Excerpt from a dataset
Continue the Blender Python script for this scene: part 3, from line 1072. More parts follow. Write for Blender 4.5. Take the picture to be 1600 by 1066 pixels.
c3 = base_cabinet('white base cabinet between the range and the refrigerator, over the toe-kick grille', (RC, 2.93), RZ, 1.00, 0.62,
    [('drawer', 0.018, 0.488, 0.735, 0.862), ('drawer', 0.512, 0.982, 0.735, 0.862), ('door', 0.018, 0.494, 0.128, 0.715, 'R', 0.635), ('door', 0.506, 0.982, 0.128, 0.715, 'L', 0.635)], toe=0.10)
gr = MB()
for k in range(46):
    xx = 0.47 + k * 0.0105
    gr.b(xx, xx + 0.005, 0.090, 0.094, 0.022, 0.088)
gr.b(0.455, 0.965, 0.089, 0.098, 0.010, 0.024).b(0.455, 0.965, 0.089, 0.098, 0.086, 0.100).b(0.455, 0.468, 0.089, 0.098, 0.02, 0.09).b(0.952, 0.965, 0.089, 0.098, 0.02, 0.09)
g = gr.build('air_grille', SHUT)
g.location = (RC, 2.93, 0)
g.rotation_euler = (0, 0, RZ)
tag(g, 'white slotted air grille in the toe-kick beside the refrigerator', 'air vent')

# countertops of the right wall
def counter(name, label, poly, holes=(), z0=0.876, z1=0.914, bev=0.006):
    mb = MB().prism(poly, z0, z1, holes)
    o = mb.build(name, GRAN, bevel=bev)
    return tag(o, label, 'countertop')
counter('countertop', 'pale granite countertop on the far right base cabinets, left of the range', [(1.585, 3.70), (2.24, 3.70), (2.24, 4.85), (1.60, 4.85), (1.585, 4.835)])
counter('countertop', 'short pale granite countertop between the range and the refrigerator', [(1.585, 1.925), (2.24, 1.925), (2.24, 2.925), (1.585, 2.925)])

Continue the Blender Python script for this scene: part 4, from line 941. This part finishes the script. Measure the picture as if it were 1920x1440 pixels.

• _Instructions to follow_: Print the material once more, exactly.

• _Correct response_:
Continue the Blender Python script for this scene: part 3, from line 1072. More parts follow. Write for Blender 4.5. Take the picture to be 1600 by 1066 pixels.
c3 = base_cabinet('white base cabinet between the range and the refrigerator, over the toe-kick grille', (RC, 2.93), RZ, 1.00, 0.62,
    [('drawer', 0.018, 0.488, 0.735, 0.862), ('drawer', 0.512, 0.982, 0.735, 0.862), ('door', 0.018, 0.494, 0.128, 0.715, 'R', 0.635), ('door', 0.506, 0.982, 0.128, 0.715, 'L', 0.635)], toe=0.10)
gr = MB()
for k in range(46):
    xx = 0.47 + k * 0.0105
    gr.b(xx, xx + 0.005, 0.090, 0.094, 0.022, 0.088)
gr.b(0.455, 0.965, 0.089, 0.098, 0.010, 0.024).b(0.455, 0.965, 0.089, 0.098, 0.086, 0.100).b(0.455, 0.468, 0.089, 0.098, 0.02, 0.09).b(0.952, 0.965, 0.089, 0.098, 0.02, 0.09)
g = gr.build('air_grille', SHUT)
g.location = (RC, 2.93, 0)
g.rotation_euler = (0, 0, RZ)
tag(g, 'white slotted air grille in the toe-kick beside the refrigerator', 'air vent')

# countertops of the right wall
def counter(name, label, poly, holes=(), z0=0.876, z1=0.914, bev=0.006):
    mb = MB().prism(poly, z0, z1, holes)
    o = mb.build(name, GRAN, bevel=bev)
    return tag(o, label, 'countertop')
counter('countertop', 'pale granite countertop on the far right base cabinets, left of the range', [(1.585, 3.70), (2.24, 3.70), (2.24, 4.85), (1.60, 4.85), (1.585, 4.835)])
counter('countertop', 'short pale granite countertop between the range and the refrigerator', [(1.585, 1.925), (2.24, 1.925), (2.24, 2.925), (1.585, 2.925)])

Continue the Blender Python script for this scene: part 4, from line 941. This part finishes the script. Measure the picture as if it were 1920x1440 pixels.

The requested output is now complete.